- Recorded data:
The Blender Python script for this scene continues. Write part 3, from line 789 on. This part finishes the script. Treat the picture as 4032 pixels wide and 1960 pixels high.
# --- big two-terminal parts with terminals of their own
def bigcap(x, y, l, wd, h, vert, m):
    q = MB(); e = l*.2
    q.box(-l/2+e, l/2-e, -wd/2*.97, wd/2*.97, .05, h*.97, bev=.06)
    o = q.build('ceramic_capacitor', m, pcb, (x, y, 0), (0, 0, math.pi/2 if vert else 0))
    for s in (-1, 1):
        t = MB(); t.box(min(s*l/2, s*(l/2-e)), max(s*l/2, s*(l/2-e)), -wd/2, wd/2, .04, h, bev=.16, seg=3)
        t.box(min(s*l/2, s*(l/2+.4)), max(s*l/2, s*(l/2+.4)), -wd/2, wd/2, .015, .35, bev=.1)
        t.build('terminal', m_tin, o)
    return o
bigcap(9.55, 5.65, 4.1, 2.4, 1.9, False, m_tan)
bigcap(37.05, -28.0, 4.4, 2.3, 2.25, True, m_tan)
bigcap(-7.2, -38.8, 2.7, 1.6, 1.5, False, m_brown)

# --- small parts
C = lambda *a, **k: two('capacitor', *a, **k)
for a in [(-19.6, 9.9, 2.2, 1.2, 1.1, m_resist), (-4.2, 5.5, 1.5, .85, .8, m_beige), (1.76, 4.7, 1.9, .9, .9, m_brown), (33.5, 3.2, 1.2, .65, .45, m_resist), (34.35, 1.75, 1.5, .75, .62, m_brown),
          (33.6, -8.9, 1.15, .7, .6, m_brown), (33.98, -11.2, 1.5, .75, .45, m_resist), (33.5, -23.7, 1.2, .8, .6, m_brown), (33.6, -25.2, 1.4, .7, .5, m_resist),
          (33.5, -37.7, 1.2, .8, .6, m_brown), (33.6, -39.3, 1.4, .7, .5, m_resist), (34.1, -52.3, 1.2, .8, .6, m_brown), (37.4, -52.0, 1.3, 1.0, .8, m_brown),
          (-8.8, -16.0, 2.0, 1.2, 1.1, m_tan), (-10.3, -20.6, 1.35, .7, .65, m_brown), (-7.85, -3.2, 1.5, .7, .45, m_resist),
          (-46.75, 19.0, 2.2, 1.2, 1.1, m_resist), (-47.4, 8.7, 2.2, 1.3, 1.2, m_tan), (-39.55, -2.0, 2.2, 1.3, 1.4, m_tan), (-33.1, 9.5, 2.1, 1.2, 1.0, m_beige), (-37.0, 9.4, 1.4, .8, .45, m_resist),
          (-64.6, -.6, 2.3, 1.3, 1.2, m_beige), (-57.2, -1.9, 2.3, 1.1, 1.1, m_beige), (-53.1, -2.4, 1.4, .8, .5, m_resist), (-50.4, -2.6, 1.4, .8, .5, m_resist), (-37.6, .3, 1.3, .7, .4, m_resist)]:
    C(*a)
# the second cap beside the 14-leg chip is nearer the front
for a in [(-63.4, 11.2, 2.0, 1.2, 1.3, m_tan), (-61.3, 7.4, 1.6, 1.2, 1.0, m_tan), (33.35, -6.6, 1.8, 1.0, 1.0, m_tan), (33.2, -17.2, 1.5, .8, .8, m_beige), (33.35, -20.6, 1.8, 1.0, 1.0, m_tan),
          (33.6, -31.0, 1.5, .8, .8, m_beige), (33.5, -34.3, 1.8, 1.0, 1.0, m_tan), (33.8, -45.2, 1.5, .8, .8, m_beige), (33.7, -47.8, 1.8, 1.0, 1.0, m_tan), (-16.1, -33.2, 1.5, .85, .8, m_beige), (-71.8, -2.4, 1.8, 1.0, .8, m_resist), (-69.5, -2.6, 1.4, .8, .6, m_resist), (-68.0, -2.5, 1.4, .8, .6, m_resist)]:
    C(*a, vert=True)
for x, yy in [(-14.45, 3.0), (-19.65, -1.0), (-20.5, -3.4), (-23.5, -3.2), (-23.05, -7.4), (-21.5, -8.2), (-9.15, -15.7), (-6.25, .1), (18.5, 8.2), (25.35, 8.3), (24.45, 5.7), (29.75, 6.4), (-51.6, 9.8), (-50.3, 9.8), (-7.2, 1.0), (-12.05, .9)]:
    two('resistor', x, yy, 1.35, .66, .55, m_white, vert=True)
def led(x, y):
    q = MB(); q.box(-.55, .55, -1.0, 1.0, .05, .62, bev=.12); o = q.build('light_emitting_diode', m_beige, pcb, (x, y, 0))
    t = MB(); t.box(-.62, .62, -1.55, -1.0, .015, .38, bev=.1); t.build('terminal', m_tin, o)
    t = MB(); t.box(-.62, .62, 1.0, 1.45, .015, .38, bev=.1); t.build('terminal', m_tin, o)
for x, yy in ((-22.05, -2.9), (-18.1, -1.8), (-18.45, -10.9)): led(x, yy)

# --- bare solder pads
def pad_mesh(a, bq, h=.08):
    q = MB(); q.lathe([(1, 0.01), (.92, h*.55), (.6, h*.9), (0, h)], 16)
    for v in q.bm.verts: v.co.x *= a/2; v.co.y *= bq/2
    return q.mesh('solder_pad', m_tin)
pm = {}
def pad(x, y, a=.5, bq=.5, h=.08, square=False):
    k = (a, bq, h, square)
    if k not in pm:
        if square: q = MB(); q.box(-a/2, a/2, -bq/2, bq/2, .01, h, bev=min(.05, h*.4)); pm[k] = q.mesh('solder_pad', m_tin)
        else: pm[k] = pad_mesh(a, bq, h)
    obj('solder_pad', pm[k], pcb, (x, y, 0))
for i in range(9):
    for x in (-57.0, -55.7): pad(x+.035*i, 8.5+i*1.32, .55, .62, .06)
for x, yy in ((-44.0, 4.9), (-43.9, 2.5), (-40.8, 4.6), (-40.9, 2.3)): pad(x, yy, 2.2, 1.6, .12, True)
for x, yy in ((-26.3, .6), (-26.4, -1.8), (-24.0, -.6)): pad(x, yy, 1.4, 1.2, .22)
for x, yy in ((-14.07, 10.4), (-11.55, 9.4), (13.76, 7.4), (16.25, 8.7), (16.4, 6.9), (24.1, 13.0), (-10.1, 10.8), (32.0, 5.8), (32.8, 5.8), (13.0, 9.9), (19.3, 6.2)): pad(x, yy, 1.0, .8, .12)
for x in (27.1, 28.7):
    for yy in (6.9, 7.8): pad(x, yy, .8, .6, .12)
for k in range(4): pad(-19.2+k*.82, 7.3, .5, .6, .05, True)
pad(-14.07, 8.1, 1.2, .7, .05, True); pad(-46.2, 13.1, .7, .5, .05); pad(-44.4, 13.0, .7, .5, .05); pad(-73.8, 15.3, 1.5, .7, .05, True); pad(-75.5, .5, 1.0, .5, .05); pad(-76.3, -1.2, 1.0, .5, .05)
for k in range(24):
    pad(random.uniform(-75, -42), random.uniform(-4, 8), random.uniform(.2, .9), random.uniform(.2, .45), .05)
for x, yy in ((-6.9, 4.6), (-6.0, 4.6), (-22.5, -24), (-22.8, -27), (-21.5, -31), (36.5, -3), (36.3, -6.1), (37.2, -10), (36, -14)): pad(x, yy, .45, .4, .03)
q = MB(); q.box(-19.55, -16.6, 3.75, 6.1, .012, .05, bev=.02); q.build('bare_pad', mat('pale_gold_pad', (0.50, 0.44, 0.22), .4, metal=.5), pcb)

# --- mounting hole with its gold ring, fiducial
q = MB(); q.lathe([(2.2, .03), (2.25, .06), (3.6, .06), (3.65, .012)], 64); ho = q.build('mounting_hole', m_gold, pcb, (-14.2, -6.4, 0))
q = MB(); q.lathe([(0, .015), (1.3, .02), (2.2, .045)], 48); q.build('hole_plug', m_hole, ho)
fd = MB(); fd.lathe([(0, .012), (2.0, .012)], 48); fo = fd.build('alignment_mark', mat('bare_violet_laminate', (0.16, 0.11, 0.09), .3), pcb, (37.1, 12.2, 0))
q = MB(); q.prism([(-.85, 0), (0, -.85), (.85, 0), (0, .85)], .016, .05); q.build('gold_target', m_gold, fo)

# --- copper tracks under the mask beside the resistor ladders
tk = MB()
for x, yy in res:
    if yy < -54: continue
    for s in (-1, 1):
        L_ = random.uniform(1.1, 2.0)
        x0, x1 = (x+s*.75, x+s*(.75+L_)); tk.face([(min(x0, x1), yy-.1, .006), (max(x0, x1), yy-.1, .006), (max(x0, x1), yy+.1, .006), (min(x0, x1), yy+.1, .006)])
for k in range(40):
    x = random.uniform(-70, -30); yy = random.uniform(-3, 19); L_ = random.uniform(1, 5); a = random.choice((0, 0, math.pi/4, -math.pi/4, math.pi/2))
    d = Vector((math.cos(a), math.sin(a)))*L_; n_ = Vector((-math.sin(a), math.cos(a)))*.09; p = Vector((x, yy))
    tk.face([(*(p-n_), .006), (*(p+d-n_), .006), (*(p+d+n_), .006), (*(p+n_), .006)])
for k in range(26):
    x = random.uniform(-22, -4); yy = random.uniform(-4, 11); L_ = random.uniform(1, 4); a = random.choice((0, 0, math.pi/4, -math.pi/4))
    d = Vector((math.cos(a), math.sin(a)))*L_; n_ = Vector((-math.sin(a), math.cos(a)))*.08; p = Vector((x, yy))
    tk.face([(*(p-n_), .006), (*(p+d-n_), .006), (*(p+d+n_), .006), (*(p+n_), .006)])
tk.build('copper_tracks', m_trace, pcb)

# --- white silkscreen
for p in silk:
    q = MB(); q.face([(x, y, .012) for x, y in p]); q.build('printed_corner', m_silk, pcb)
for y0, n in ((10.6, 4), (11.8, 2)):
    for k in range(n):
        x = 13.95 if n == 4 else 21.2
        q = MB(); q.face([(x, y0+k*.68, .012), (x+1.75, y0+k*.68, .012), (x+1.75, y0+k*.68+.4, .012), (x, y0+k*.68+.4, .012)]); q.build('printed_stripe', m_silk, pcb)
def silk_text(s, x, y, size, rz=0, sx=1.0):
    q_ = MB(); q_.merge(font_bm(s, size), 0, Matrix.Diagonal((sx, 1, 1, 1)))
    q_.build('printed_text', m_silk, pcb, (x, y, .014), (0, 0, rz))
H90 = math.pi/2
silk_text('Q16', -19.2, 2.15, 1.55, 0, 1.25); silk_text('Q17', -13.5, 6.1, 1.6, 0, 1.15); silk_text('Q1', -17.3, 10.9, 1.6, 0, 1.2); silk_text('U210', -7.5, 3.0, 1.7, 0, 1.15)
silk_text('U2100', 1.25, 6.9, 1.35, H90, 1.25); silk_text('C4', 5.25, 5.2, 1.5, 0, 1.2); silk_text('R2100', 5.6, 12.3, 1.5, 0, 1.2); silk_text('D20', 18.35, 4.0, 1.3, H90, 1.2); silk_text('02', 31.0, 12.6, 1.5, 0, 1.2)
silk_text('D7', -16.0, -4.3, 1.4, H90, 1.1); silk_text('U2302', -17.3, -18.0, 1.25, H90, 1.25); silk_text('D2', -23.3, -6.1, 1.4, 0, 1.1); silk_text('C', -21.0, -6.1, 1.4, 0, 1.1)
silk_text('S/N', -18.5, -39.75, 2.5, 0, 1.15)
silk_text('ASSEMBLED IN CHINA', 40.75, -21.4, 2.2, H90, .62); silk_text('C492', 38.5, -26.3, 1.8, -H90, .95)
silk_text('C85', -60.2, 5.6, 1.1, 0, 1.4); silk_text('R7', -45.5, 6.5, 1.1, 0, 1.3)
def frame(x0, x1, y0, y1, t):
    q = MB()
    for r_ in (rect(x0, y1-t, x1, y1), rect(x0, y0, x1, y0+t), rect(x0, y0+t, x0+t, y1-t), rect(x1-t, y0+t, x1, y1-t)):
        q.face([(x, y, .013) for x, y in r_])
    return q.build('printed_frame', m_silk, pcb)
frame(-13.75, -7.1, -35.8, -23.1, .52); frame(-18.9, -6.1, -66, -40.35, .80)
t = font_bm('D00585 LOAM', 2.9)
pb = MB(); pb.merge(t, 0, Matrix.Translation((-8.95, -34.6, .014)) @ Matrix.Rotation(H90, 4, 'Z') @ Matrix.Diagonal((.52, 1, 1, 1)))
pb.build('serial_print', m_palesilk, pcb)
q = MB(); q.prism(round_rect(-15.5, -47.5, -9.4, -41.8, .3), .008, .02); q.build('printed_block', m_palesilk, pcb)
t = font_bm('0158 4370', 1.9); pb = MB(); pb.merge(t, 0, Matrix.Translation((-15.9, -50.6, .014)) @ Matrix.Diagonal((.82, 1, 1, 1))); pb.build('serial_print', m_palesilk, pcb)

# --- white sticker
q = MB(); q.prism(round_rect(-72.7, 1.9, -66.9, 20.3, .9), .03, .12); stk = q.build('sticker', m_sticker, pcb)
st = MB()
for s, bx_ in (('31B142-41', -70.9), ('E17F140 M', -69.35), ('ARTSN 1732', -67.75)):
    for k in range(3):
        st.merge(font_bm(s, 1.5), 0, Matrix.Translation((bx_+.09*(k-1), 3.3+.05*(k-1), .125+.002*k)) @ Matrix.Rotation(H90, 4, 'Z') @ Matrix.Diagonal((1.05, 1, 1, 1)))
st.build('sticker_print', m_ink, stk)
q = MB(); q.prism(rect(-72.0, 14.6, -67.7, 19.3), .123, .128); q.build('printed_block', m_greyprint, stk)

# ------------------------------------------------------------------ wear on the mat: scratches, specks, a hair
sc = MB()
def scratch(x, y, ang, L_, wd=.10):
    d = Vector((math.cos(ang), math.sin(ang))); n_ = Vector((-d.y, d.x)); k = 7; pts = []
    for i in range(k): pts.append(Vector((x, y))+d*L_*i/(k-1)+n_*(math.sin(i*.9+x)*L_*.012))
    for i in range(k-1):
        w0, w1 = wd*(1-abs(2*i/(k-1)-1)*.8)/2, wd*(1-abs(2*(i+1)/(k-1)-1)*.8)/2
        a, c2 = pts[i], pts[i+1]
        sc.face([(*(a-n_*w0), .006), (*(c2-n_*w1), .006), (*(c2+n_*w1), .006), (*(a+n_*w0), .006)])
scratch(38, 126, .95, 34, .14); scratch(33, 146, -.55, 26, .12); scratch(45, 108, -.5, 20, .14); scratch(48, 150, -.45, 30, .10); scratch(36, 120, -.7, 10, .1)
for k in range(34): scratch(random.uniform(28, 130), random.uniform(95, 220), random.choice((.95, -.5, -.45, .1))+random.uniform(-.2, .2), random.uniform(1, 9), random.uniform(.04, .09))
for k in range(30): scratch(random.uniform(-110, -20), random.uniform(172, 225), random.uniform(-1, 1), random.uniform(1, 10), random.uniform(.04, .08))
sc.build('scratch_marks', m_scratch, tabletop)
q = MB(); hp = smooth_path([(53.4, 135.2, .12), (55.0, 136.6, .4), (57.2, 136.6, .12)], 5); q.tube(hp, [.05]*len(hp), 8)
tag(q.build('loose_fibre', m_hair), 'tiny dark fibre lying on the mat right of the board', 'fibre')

- Work to complete: Print only the lines that run from the start of the listing to the line bearing "bigcap(-7.2, -38.8, 2.7, 1.6, 1.5, False, m_brown)"; please keep the first line and that last one, exactly as they appear.

- Answer for this exercise:
The Blender Python script for this scene continues. Write part 3, from line 789 on. This part finishes the script. Treat the picture as 4032 pixels wide and 1960 pixels high.
# --- big two-terminal parts with terminals of their own
def bigcap(x, y, l, wd, h, vert, m):
    q = MB(); e = l*.2
    q.box(-l/2+e, l/2-e, -wd/2*.97, wd/2*.97, .05, h*.97, bev=.06)
    o = q.build('ceramic_capacitor', m, pcb, (x, y, 0), (0, 0, math.pi/2 if vert else 0))
    for s in (-1, 1):
        t = MB(); t.box(min(s*l/2, s*(l/2-e)), max(s*l/2, s*(l/2-e)), -wd/2, wd/2, .04, h, bev=.16, seg=3)
        t.box(min(s*l/2, s*(l/2+.4)), max(s*l/2, s*(l/2+.4)), -wd/2, wd/2, .015, .35, bev=.1)
        t.build('terminal', m_tin, o)
    return o
bigcap(9.55, 5.65, 4.1, 2.4, 1.9, False, m_tan)
bigcap(37.05, -28.0, 4.4, 2.3, 2.25, True, m_tan)
bigcap(-7.2, -38.8, 2.7, 1.6, 1.5, False, m_brown)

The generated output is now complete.